Rideshare Drivers’ Association of Australia secretary Les Johnson said that they knew of instances where drivers had swapped accounts.

“We know the same kind of thing is happening here,” Mr Johnson told The New Daily.

“To what degree I can’t be certain… (but) I do know of a driver in Sydney who actually went out and was able to rent another account and use it.

“He then passed the info on to Uber but basically they haven’t done much about it.”

Some drivers are using sites like Facebook and Gumtree to sell or rent their accounts for as much as $300 a week.

Posts seen by The New Daily show drivers selling and buying accounts in Melbourne, Sydney and Perth by asking for an “Uber eats bag” – code for accounts.

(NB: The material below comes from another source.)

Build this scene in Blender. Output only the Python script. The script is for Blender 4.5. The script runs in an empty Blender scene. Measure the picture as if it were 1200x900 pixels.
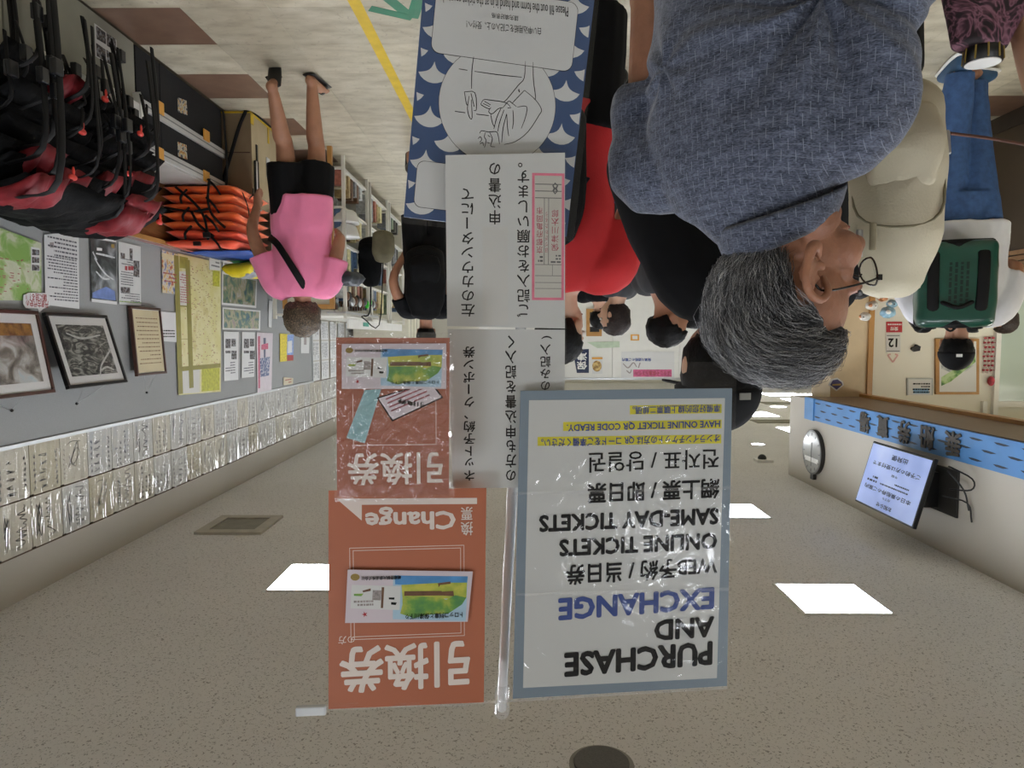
import bpy, bmesh, math, random
import numpy as np
from mathutils import Vector, Matrix, noise
from mathutils.bvhtree import BVHTree

random.seed(7)
SC = bpy.context.scene
COL = SC.collection
V = Vector
PI = math.pi

# ---------------------------------------------------------------- camera
# The photograph was taken upside down: the camera is rolled by 180 degrees.
FPX = 820.0
CAM = V((0.0, 0.0, 1.67))
TH = math.atan(55 / FPX)
PSI = math.atan(8 / FPX)
FWD = V((math.sin(PSI) * math.cos(TH), math.cos(PSI) * math.cos(TH), math.sin(TH)))
RGT = V((math.cos(PSI), -math.sin(PSI), 0))
UPV = RGT.cross(FWD)
cd = bpy.data.cameras.new('camera')
cam = bpy.data.objects.new('camera', cd)
COL.objects.link(cam)
cd.sensor_width = 36
cd.lens = 36 * FPX / 1200
cd.clip_start = 0.02
cd.clip_end = 100
M = Matrix((-RGT, -UPV, -FWD)).transposed().to_4x4()
M.translation = CAM
cam.matrix_world = M
SC.camera = cam

SC.view_settings.view_transform = 'Standard'
SC.view_settings.look = 'None'
SC.view_settings.exposure = 0.33
SC.view_settings.gamma = 1
SC.view_settings.use_curve_mapping = False
SC.cycles.max_bounces = 7
SC.cycles.transparent_max_bounces = 12
SC.cycles.diffuse_bounces = 4
SC.cycles.sample_clamp_indirect = 4
SC.cycles.caustics_reflective = False
SC.cycles.caustics_refractive = False

W = bpy.data.worlds.new('world')
SC.world = W
W.use_nodes = True
W.node_tree.nodes['Background'].inputs[0].default_value = (0.8, 0.85, 0.9, 1)
W.node_tree.nodes['Background'].inputs[1].default_value = 0.35
PANEL_E = 26.0        # strength of the ceiling light diffusers
OFFICE_E = 14.0

# ---------------------------------------------------------------- photo-pixel helpers (pixel -> real place on a real plane)
def ray(x, y):
    return FWD + RGT * ((1200 - x - 600) / FPX) + UPV * ((450 - (900 - y)) / FPX)
def PY(x, y, Y):
    d = ray(x, y); return CAM + d * ((Y - CAM.y) / d.y)
def PX(x, y, X):
    d = ray(x, y); return CAM + d * ((X - CAM.x) / d.x)
def PZ(x, y, Z):
    d = ray(x, y); return CAM + d * ((Z - CAM.z) / d.z)

# ---------------------------------------------------------------- materials
def srgb(c):
    if isinstance(c, str):
        c = tuple(int(c[i:i + 2], 16) / 255 for i in (0, 2, 4))
    return tuple((v / 12.92 if v <= 0.04045 else ((v + 0.055) / 1.055) ** 2.4) for v in c[:3]) + (1,)
MATS = {}
def mat(name, col, rough=0.6, metal=0.0, vary=0.06, nscale=12.0, bump=0.0, bscale=60.0, coat=0.0, emit=0.0, spec=0.5, sheen=0.0, sss=0.0):
    if name in MATS: return MATS[name]
    m = bpy.data.materials.new(name); m.use_nodes = True
    nt = m.node_tree; b = nt.nodes['Principled BSDF']; L = nt.links.new
    c = srgb(col)
    tc = nt.nodes.new('ShaderNodeTexCoord')
    b.inputs['Roughness'].default_value = rough
    b.inputs['Metallic'].default_value = metal
    b.inputs['Specular IOR Level'].default_value = spec
    b.inputs['Coat Weight'].default_value = coat
    b.inputs['Coat Roughness'].default_value = 0.08
    if sheen: b.inputs['Sheen Weight'].default_value = sheen
    if sss:
        b.inputs['Subsurface Weight'].default_value = sss
        b.inputs['Subsurface Scale'].default_value = 0.01
    b.inputs['Base Color'].default_value = c
    if vary > 0:
        n = nt.nodes.new('ShaderNodeTexNoise'); n.inputs['Scale'].default_value = nscale
        n.inputs['Detail'].default_value = 4
        L(tc.outputs['Object'], n.inputs['Vector'])
        r = nt.nodes.new('ShaderNodeValToRGB')
        r.color_ramp.elements[0].position = 0.3; r.color_ramp.elements[1].position = 0.7
        r.color_ramp.elements[0].color = tuple(max(0, v * (1 - 2 * vary)) for v in c[:3]) + (1,)
        r.color_ramp.elements[1].color = tuple(min(1, v * (1 + 2 * vary)) for v in c[:3]) + (1,)
        L(n.outputs['Fac'], r.inputs[0]); L(r.outputs[0], b.inputs['Base Color'])
    if bump > 0:
        n2 = nt.nodes.new('ShaderNodeTexNoise'); n2.inputs['Scale'].default_value = bscale
        n2.inputs['Detail'].default_value = 3
        L(tc.outputs['Object'], n2.inputs['Vector'])
        bp = nt.nodes.new('ShaderNodeBump'); bp.inputs['Strength'].default_value = bump
        bp.inputs['Distance'].default_value = 0.01
        L(n2.outputs['Fac'], bp.inputs['Height']); L(bp.outputs[0], b.inputs['Normal'])
    if emit > 0:
        b.inputs['Emission Color'].default_value = c
        b.inputs['Emission Strength'].default_value = emit
    MATS[name] = m
    return m
def ramp_mat(name, stops, scale=8.0, detail=5, rough=0.6, dist=0.0, coat=0.0, kind='noise', stretch=(1, 1, 1), bump=0.0, const=False):
    """colours printed or grown in patches: a noise or voronoi pushed through a colour ramp"""
    if name in MATS: return MATS[name]
    m = bpy.data.materials.new(name); m.use_nodes = True
    nt = m.node_tree; b = nt.nodes['Principled BSDF']; L = nt.links.new
    b.inputs['Roughness'].default_value = rough; b.inputs['Coat Weight'].default_value = coat
    tc = nt.nodes.new('ShaderNodeTexCoord'); mp = nt.nodes.new('ShaderNodeMapping')
    mp.inputs['Scale'].default_value = stretch
    L(tc.outputs['Object'], mp.inputs[0])
    if kind == 'noise':
        n = nt.nodes.new('ShaderNodeTexNoise'); n.inputs['Scale'].default_value = scale
        n.inputs['Detail'].default_value = detail; n.inputs['Distortion'].default_value = dist; out = n.outputs['Fac']
    elif kind == 'wave':
        n = nt.nodes.new('ShaderNodeTexWave'); n.inputs['Scale'].default_value = scale
        n.inputs['Distortion'].default_value = dist; n.inputs['Detail'].default_value = detail; out = n.outputs['Fac']
    else:
        n = nt.nodes.new('ShaderNodeTexVoronoi'); n.inputs['Scale'].default_value = scale; out = n.outputs['Distance']
    L(mp.outputs[0], n.inputs['Vector'])
    r = nt.nodes.new('ShaderNodeValToRGB'); e = r.color_ramp.elements
    if const: r.color_ramp.interpolation = 'CONSTANT'
    while len(e) < len(stops): e.new(0.5)
    for k, (p, c) in enumerate(stops):
        e[k].position = p; e[k].color = srgb(c)
    L(out, r.inputs[0]); L(r.outputs[0], b.inputs['Base Color'])
    if bump:
        bp = nt.nodes.new('ShaderNodeBump'); bp.inputs['Strength'].default_value = bump; bp.inputs['Distance'].default_value = 0.004
        L(out, bp.inputs['Height']); L(bp.outputs[0], b.inputs['Normal'])
    MATS[name] = m
    return m
def film_mat(name, alpha=0.10, wave=0.5, scale=30.0, dist=3.0, rough=0.06, tint='FFFFFF', stretch=(1, 1, 1), kind='noise', bd=0.01, f0=0.035):
    """clear plastic film: mostly see-through, with a crinkled glossy surface"""
    if name in MATS: return MATS[name]
    m = bpy.data.materials.new(name); m.use_nodes = True
    nt = m.node_tree; b = nt.nodes['Principled BSDF']; L = nt.links.new
    nt.nodes.remove(b)
    tr = nt.nodes.new('ShaderNodeBsdfTransparent'); gl = nt.nodes.new('ShaderNodeBsdfGlossy')
    df = nt.nodes.new('ShaderNodeBsdfDiffuse'); df.inputs[0].default_value = srgb(tint)
    gl.inputs['Roughness'].default_value = rough
    lw = nt.nodes.new('ShaderNodeLayerWeight'); lw.inputs[0].default_value = 0.5
    pw = nt.nodes.new('ShaderNodeMath'); pw.operation = 'POWER'; pw.inputs[1].default_value = 5
    fr = nt.nodes.new('ShaderNodeMath'); fr.operation = 'MULTIPLY_ADD'; fr.inputs[1].default_value = 0.6; fr.inputs[2].default_value = f0
    L(lw.outputs['Facing'], pw.inputs[0]); L(pw.outputs[0], fr.inputs[0])
    tc = nt.nodes.new('ShaderNodeTexCoord'); mp = nt.nodes.new('ShaderNodeMapping'); mp.inputs['Scale'].default_value = stretch
    L(tc.outputs['Object'], mp.inputs[0])
    if kind == 'noise':
        n = nt.nodes.new('ShaderNodeTexNoise'); n.inputs['Scale'].default_value = scale; n.inputs['Detail'].default_value = 2.5
    else:
        n = nt.nodes.new('ShaderNodeTexWave'); n.inputs['Scale'].default_value = scale; n.inputs['Detail'].default_value = 2
    n.inputs['Distortion'].default_value = dist
    L(mp.outputs[0], n.inputs['Vector'])
    bp = nt.nodes.new('ShaderNodeBump'); bp.inputs['Strength'].default_value = wave; bp.inputs['Distance'].default_value = bd
    L(n.outputs['Fac'], bp.inputs['Height'])
    L(bp.outputs[0], gl.inputs['Normal'])
    mx = nt.nodes.new('ShaderNodeMixShader'); L(fr.outputs[0], mx.inputs[0]); L(tr.outputs[0], mx.inputs[1]); L(gl.outputs[0], mx.inputs[2])
    m2 = nt.nodes.new('ShaderNodeMixShader'); m2.inputs[0].default_value = alpha
    L(mx.outputs[0], m2.inputs[1]); L(df.outputs[0], m2.inputs[2])
    L(m2.outputs[0], nt.nodes['Material Output'].inputs[0]); m['film'] = 1
    MATS[name] = m
    return m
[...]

Hopeful drivers must complete background security checks before they can be sub-contracted by the company. They need to hand over their motor vehicle records, drivers license, work permit and any information related to criminal records.

In September, Indian national Manpreet Singh pleaded guilty in the Victorian County Court to raping a woman after he had used another person’s account to pose as a legitimate Uber driver.

Mr Johnson said the ride-sharing app had introduced measures to combat this.

“If you go to sign on, you have to take a selfie and verify your identity,” he said.

“But we have also received feedback people are getting around that. It doesn’t matter what you do. they’ll be someone who works around it.”

After Mr Singh was charged there was a push in Victoria to equip drivers with cameras.

At the time,  Victorian Transport Matters MP Rod Barton said the system provided an opportunity for men to sexually assault women.

“The onus shouldn’t be on the passenger to run through security checks before getting in a vehicle – these incidents are not the fault of the women involved,” Mr Barton said in a statement.

“This is the fault of these men and a system that provides the opportunity for them to act in this way.”

But Uber said its system was not to blame.

“We’re confident that the regulatory framework in Australia, combined with our leading technology and processes, is appropriately managing the risks identified in London,” a company spokeswoman said.

“We would encourage anyone who observes something concerning to report it to our 24/7 support team through the Help section of the Uber app.”

Mr Johnson said it was not about fixing cars with cameras, but making sure people check who their driver is before jumping in.

“I don’t think cameras are the answer,” he said.

“It’s simply a matter of, if you call a ride-share vehicle, once that ride is accepted they’ll send you a small photo and the name, and it will send you the model of the car and rego of the car.  So you know who it is.”

Uber has recently started notifying people when they book to check that it’s the right car before getting in.

“If I don’t look like anything like the photo, are you going to get in the car? I would hope not,” Mr Johnson said.